Luego vino el fin del sexenio de De la Madrid, con la sospecha de fraude electoral en contra de Cuauhtémoc Cárdenas, que subsiste hasta la fecha, y con la carga del pago de la deuda que acompañó el estancamiento de los años ochenta. Le siguió el trauma de 1994-1995, con la crisis financiera, la depreciación abrupta del peso y el rescate bancario. El primer año de Zedillo fue muy difícil, pero logró recomponerlo en corto tiempo e incluso pagar la deuda antes de su vencimiento.
Los fines de sexenio posteriores fueron mucho menos traumáticos, salvo el de 2006 por lo cerrado de la elección y la reacción beligerante de López Obrador como candidato perdedor.

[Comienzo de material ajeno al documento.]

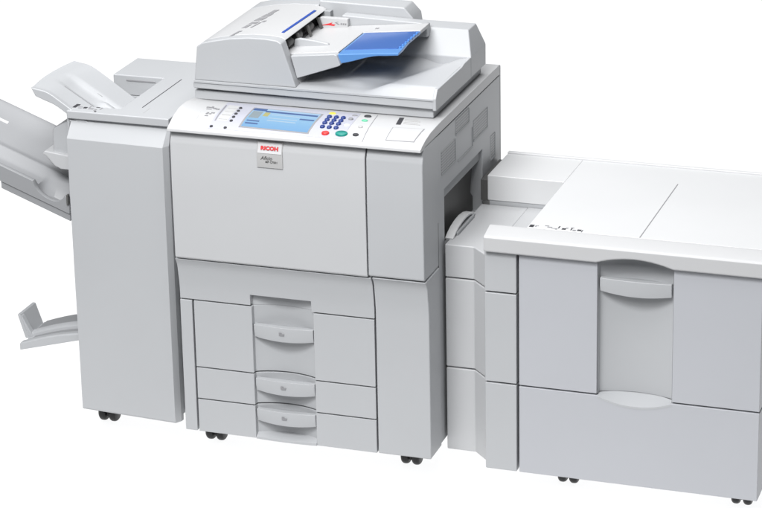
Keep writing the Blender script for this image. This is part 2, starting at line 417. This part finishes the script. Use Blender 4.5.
# feeder cover, left
top = [(.247, 1.128), (.236, 1.1345), (.205, 1.1375), (.157, 1.137), (.105, 1.131), (.055, 1.1205), (.030, 1.114), (.016, 1.104)]
front = [(.0065, 1.0148), (.284, 1.0148)] + top
m = MB(); m.prism(front, 'y', .1600, .196); fc = obj('feeder_cover', m, 'white', cop, .003, 3, 28)
m = MB(); m.prism([(.0065, 1.0148), (.284, 1.0148), (.262, 1.075), (.212, 1.088), (.212, 1.1195), (.2385, 1.1235)] + top, 'y', .196, .5045)
obj('cover_shell', m, 'cover', fc, .002, 2, 28)
m = MB(); m.prism([(.0065, 1.0148), (.224, 1.0148), (.224, 1.1375), (.157, 1.137), (.105, 1.131), (.055, 1.1205), (.030, 1.114), (.016, 1.104)], 'y', .505, .578)
obj('cover_back', m, 'white', fc, .003, 3, 28)
m = MB(); m.cells([.2215, .2285], [.232, .456], set(), lambda x, y: (x+(y-.232)*.03, y, 1.1372-(x-.2215)*.12), lambda x, y: (x+(y-.232)*.03, y, 1.133))
obj('blue_stripe', m, 'stripe', fc, .0004)
m = MB(); m.box(.2125, .226, .197, .503, 1.0885, 1.118); obj('feed_slot', m, 'black', fc, 0)
for y in (.25, .315, .40):
    m = MB(); m.cyl((.233, y, 1.106), 'y', .0105, .035); obj('feed_roller', m, 'dark', fc, 0)
for y in (.285, .36, .44):
    m = MB(); m.prism([(.238, 1.121), (.246, 1.121), (.255, 1.094), (.250, 1.092)], 'y', y, y+.008); obj('paper_lever', m, 'dark', fc, .0008)
m = MB(); m.box(.238, .263, .485, .504, 1.085, 1.128); obj('slot_end', m, 'mid', fc, .001)
m = MB()     # printed jam instructions on top of the cover
ztop = lambda x: interp(x, [(p[0], p[1]) for p in top[::-1]])
for k, (x, y, w, d) in enumerate(((.097, .185, .008, .035), (.103, .222, .010, .010), (.100, .262, .012, .03), (.104, .300, .02, .022), (.106, .335, .022, .03), (.112, .372, .02, .028), (.118, .405, .014, .035), (.134, .315, .008, .014), (.124, .262, .004, .05))):
    m = MB(); m.cells([x, x+w], [y, y+d], set(), lambda a, c: (a+(c-y)*.15, c, ztop(a+(c-y)*.15)+.0012), lambda a, c: (a+(c-y)*.15, c, ztop(a+(c-y)*.15)-.002)); obj('printed_icon', m, 'greyink', fc, 0)
# original tray
zt = lambda x: 1.104+.1*(x-.384)
m = MB(); m.prism([(.2635, 1.091), (.380, 1.1035), (.387, 1.1015), (.397, 1.0765), (.390, 1.0725), (.279, 1.033)], 'y', .182, .206)
it = obj('original_tray', m, 'white', cop, .002, 3)
m = MB()
m.cells([.235, .384, .5405], [.2065, .397, .469], {(1, 0)}, lambda x, y: (x+(y-.397)*.0, y, zt(x)), lambda x, y: (x, y, zt(x)-(.022 if x < .5 else .010)))
obj('tray_plate', m, 'cover', it, .002)
m = MB(); m.cells(span(.386, .541, 10), [.192, .225, .3, .395], set(),
                  lambda x, y: (x+(.007 if x > .5 and y < .23 else 0), y, zt(x)-.0012-(.002 if y < .2 else 0)),
                  lambda x, y: (x+(.007 if x > .5 and y < .23 else 0), y, zt(x)-.010-.017*(1-sstep((x-.386)/.11))))
ext = obj('tray_extension', m, 'blue', it, .002, 3)
m = MB(); m.cells([.393, .535], [.226, .390], set(), lambda x, y: (x, y, zt(x)-.0002), lambda x, y: (x, y, zt(x)-.004)); obj('extension_pad', m, plastic('deep_blue_plastic', (.04, .11, .34), .12), ext, .001)
m = MB()
for k in range(7): m.box(.536, .541, .232+.023*k, .240+.023*k, zt(.54)-.006, zt(.54)+.0015)
obj('extension_grip', m, plastic('pale_blue_plastic', (.06, .20, .60), .3), ext, .0008)
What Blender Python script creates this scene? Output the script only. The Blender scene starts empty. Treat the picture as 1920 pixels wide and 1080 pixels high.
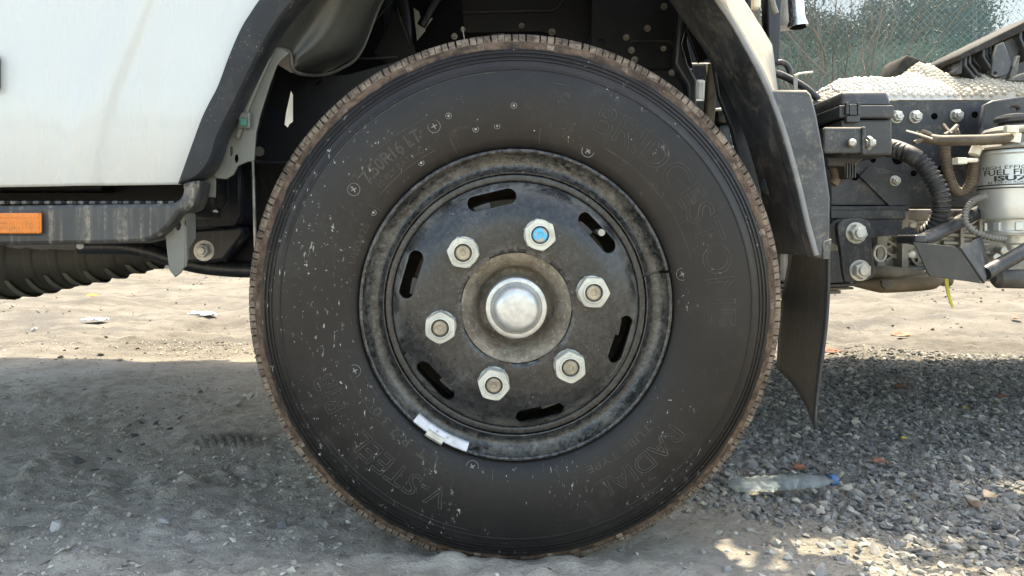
import bpy, bmesh, math, random
import numpy as np
from mathutils import Matrix, Vector, noise as mnoise

random.seed(7)
RNG = np.random.default_rng(7)
SC = bpy.context.scene
COL = SC.collection
rad = math.radians

# ------------------------------------------------------------------ camera
F, U0, V0, H = 1392.0, 920.0, 450.0, 0.49        # focal length in px of a 1920 wide frame, vanishing point, height
cam_d = bpy.data.cameras.new('camera')
cam_d.sensor_width = 36.0
cam_d.lens = 36.0 * F / 1920.0
cam_d.shift_x = (960 - U0) / 1920.0
cam_d.shift_y = -(540 - V0) / 1920.0
cam_d.clip_start = 0.02
cam_d.clip_end = 500
cam = bpy.data.objects.new('camera', cam_d)
cam.location = (0, 0, H)
cam.rotation_euler = (rad(90), 0, 0)
COL.objects.link(cam)
SC.camera = cam

# ------------------------------------------------------------------ sky, sun, exposure
SUN_EL, SUN_AZ = 66.0, 28.0          # degrees; azimuth from +Y (behind the truck) towards +X
world = bpy.data.worlds.new('World')
SC.world = world
world.use_nodes = True
wn = world.node_tree.nodes
wn.clear()
sky = wn.new('ShaderNodeTexSky')
sky.sky_type = 'NISHITA'
sky.sun_disc = False
sky.sun_elevation = rad(SUN_EL)
sky.sun_rotation = rad(SUN_AZ)
sky.air_density = 1.0
sky.dust_density = 2.4
sky.ozone_density = 0.6
bg = wn.new('ShaderNodeBackground')
bg.inputs['Strength'].default_value = 0.15
wo = wn.new('ShaderNodeOutputWorld')
world.node_tree.links.new(sky.outputs[0], bg.inputs['Color'])
world.node_tree.links.new(bg.outputs[0], wo.inputs['Surface'])
sun_d = bpy.data.lights.new('sun', 'SUN')
sun_d.energy = 2.0
sun_d.angle = rad(0.9)
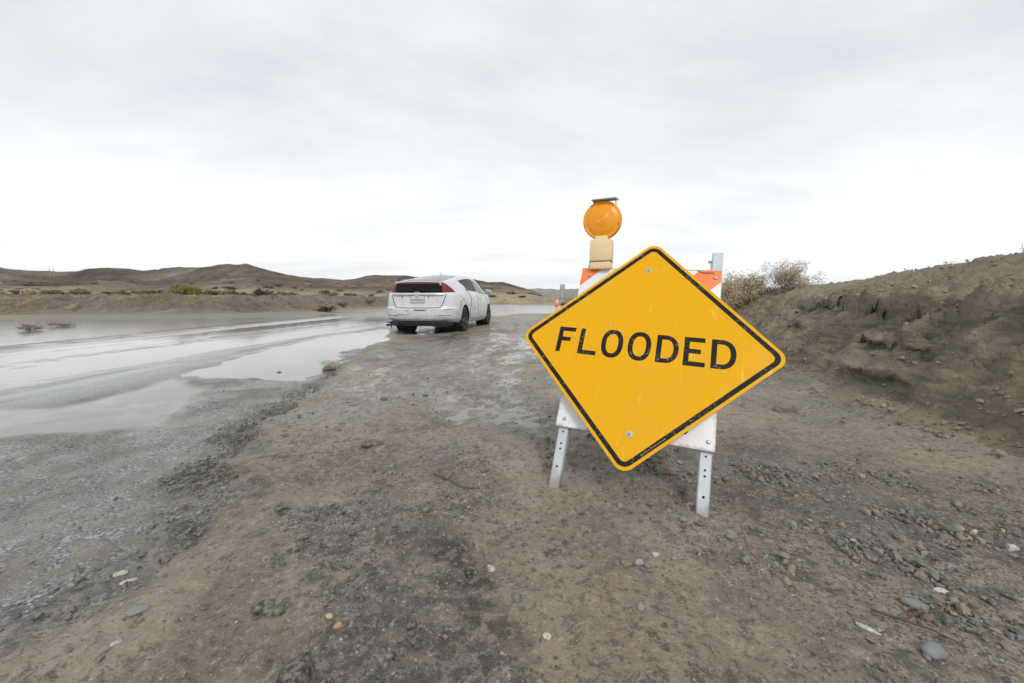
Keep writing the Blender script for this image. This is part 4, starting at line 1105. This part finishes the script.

En 2000, la transición de la hegemonía del PRI a la oposición fue tersa y con más expectativas que con problemas. El fin de sexenio de Calderón tampoco fue traumático y el triunfo del PRI fue reconocido y sellado posteriormente por el Pacto por México. El fin del gobierno de Peña Nieto fue muy estable en lo económico y la contundencia del triunfo electoral de López Obrador no dio lugar a sobresaltos. Lo más serio fue la cauda de corrupción que dejaba y la cancelación del nuevo aeropuerto de la Ciudad de México; las expectativas de un cambio que de inmediato se tornó incierto, pero no por los últimos días del gobierno anterior, sino por el que comenzaba.
El fin del sexenio actual, de López Obrador, luce muy complicado por varias razones. En primer lugar, la polarización incitada desde la Presidencia se ha ido profundizando, y hoy las voces de algún tipo de reconciliación suponen que primero debe terminar este gobierno, gane quien gane el próximo año. Segundo, la estabilidad macroeconómica es endeble y si bien parece haber condiciones que permiten prever un fin de sexenio sin una devaluación importante o una crisis inflacionaria, las finanzas públicas estarán cada vez más comprometidas. Las amenazas están muy presentes: barriles de dinamita en la quiebra de Pemex, costo del servicio de la deuda y pensiones crecientes sin planes de financiamiento hacia futuro, servicios públicos (salud, educación, transporte, etcétera) muy precarios y una actividad económica con gran potencial, pero con lastres que requieren un cambio del rumbo actual. Tercero, la presencia casi generalizada del crimen organizado, que tiene actividad en el 35 por ciento del territorio nacional y lleva a cabo todo tipo de actividades delictivas, puede exacerbar la violencia aún más en cualquier momento. Cuarto, la incertidumbre sobre dónde se ubica la lealtad de las Fuerzas Armadas, al presidente de la República o a la Constitución, agrega un componente de riesgo que en ninguna de las crisis de fin de sexenio reseñadas había estado presente.
El huracán Otis parece una metáfora que describe con precisión la situación del país y ha dejado al desnudo la naturaleza de este gobierno: una tragedia que no se advirtió a tiempo ni se minimizaron los estragos de una catástrofe natural por negligencia; el desdén presidencial y por ende del gobierno por el dolor de la gente; la incapacidad de los gobiernos estatal y municipales; el deterioro de la competencia de las Fuerzas Armadas (Ejército, Marina y Guardia Nacional) en la atención de los desastres naturales al tiempo de su creciente voracidad por los negocios, ocupación de áreas estratégicas reservadas al mando civil e influencia política; el debilitamiento de las instituciones electorales y los ataques al Poder Judicial; la violación de la ley aún por quienes están a cargo de preservarla (como la renuncia inconstitucional del ministro Zaldívar y su inaceptable involucramiento inmediato en la lucha partidaria). Todos estos elementos conforman un coctel explosivo que augura un fin de sexenio lleno de complicaciones con consecuencias que, me parecen, se resentirán por muchos años. Una potencial crisis de fin de sexenio, que puede ser mucho peor que la que nos tenían acostumbrados cuando éramos jóvenes, los que nacimos hace más de 60 años.